The Basics of Docker and Virtualization¶
Pre-Virtualization World¶
In the pre-virtualization days, we used big server racks. Underneath, we had the physical server. we installed the desired Operating System on it and run the application on top of the operating system. Each physical machine would run only one application. You can already guess where I’m going to…
There are some problems with this model. First of all, we have to purchase a physical machine. Believe me, those can be very expensive. We might end up only using a fraction of the CPU or a memory of the machine. The rest of the resources would be simply wasted. Secondly, deployment time is often slow. The process of purchasing and configuring your physical server can take ages; especially for big organizations. Thirdly, it would be painful to migrate our applications to servers from different vendors.
Underneath we have the physical server. There, we would install the desired Operating System. On top of the OS, a hypervisor layer is introduced which allows us to install multiple virtual machines (VM) on a physical machine. Each VM can have a different Operating system. In this way, we can run multiple Operating Systems, on a single physical machine and each Operating System can run a different application. This is the traditional model of virtualization which is being referenced as the hypervisor-based virtualization. Some of the popular hypervisor providers are VMware and VirtualBox. In the early stage, users would deploy VM’s on their own physical servers, but nowadays, more and more companies have been shifted to deploy VM’s in the cloud with providers such as AWS and Microsoft.
There are some huge benefits with this model. First of all, it is more cost efficient. Each physical machine is divided into multiple VM’s and each one only uses it’s own CPU, memory and storage resources. We pay only for the compute power storage and other resources you use with no upfront commitments which is a typical pay-as-you-go model. Secondly, it’s easy to scale with VM’s deployed in the cloud environment. If we wanted more instances of our application, we don’t need to go through the long process of ordering and configuring new physical servers. We can simply deploy a new VM with one click of a mouse. This reduces the time to configure and deploy from weeks to minutes!
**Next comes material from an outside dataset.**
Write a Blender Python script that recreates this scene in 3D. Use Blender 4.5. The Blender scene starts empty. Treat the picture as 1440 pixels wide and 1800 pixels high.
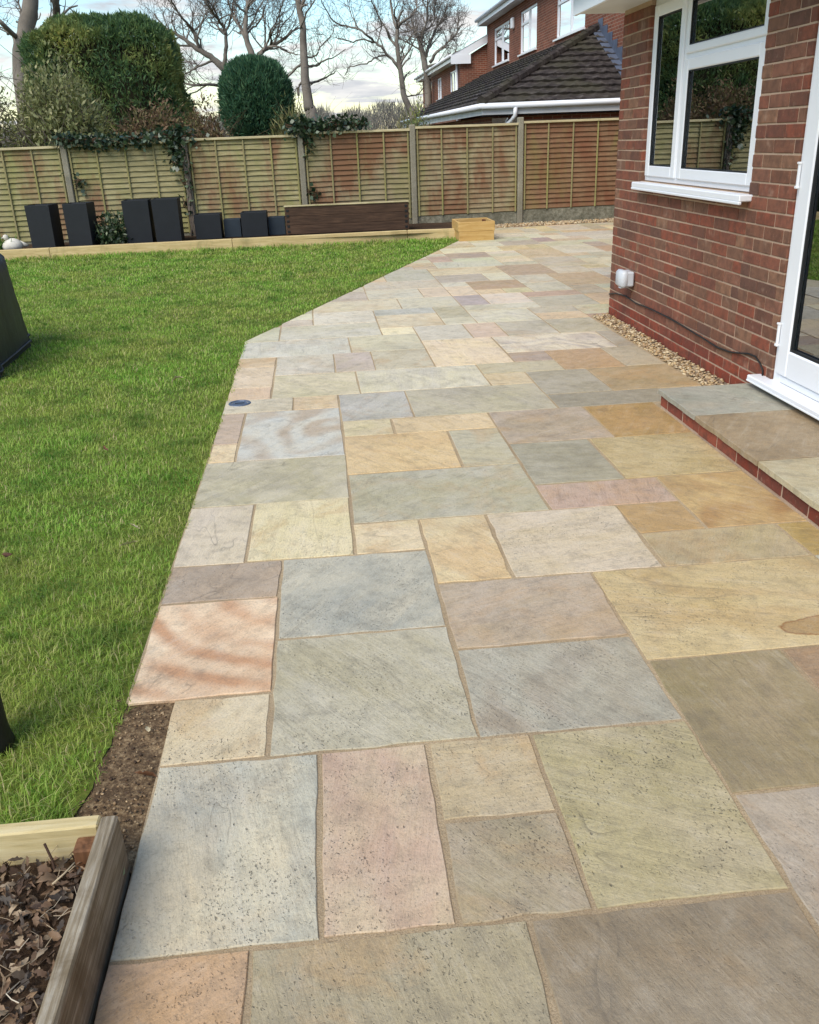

of-course, it still has limitations:
First of all, each VM still needs to have an OS installed. This means that each VM has a full OS with it’s own memory management, device drivers, daemons, etc. We would have to run a whole OS on one server, simply for one application. Secondly, application portability is not guaranteed. Some progress had been achieved in getting virtual machines to run across different types of hypervisors, there is still a lot of work to be done there. VM portability is still at an early stage.
Container-based Virtualization¶
Finally, the Container virtualization technology was dropped. Docker is an implementation of container-based virtualization technologies. Let’s take a look at this diagram here.
Underneath, we have our server. This can either be a physical machine, or a virtual machine. Then, we install the operating system on the server. on top of the OS, we install a container engine, which allows us to run multiple guest instances. Each guest instance is called a container. Within each container we install the application and all the libraries that the application depends on.
The key to understand the difference between the hypervisor-based virtualization model and the container-based model, is the replication of the models. In the traditional model, each application is running in it’s own copy of the kernel and the virtualization happens at the hardware level. In the new model, we only have one model which has supplied different binaries and runtime to the applications running in isolated containers. So, the container has shared the base runtime kernel, which is the container engine. For the new model, the virtualization happens at the operating system level. Containers shared the host’s OS and is thus much more efficient and light-weighted.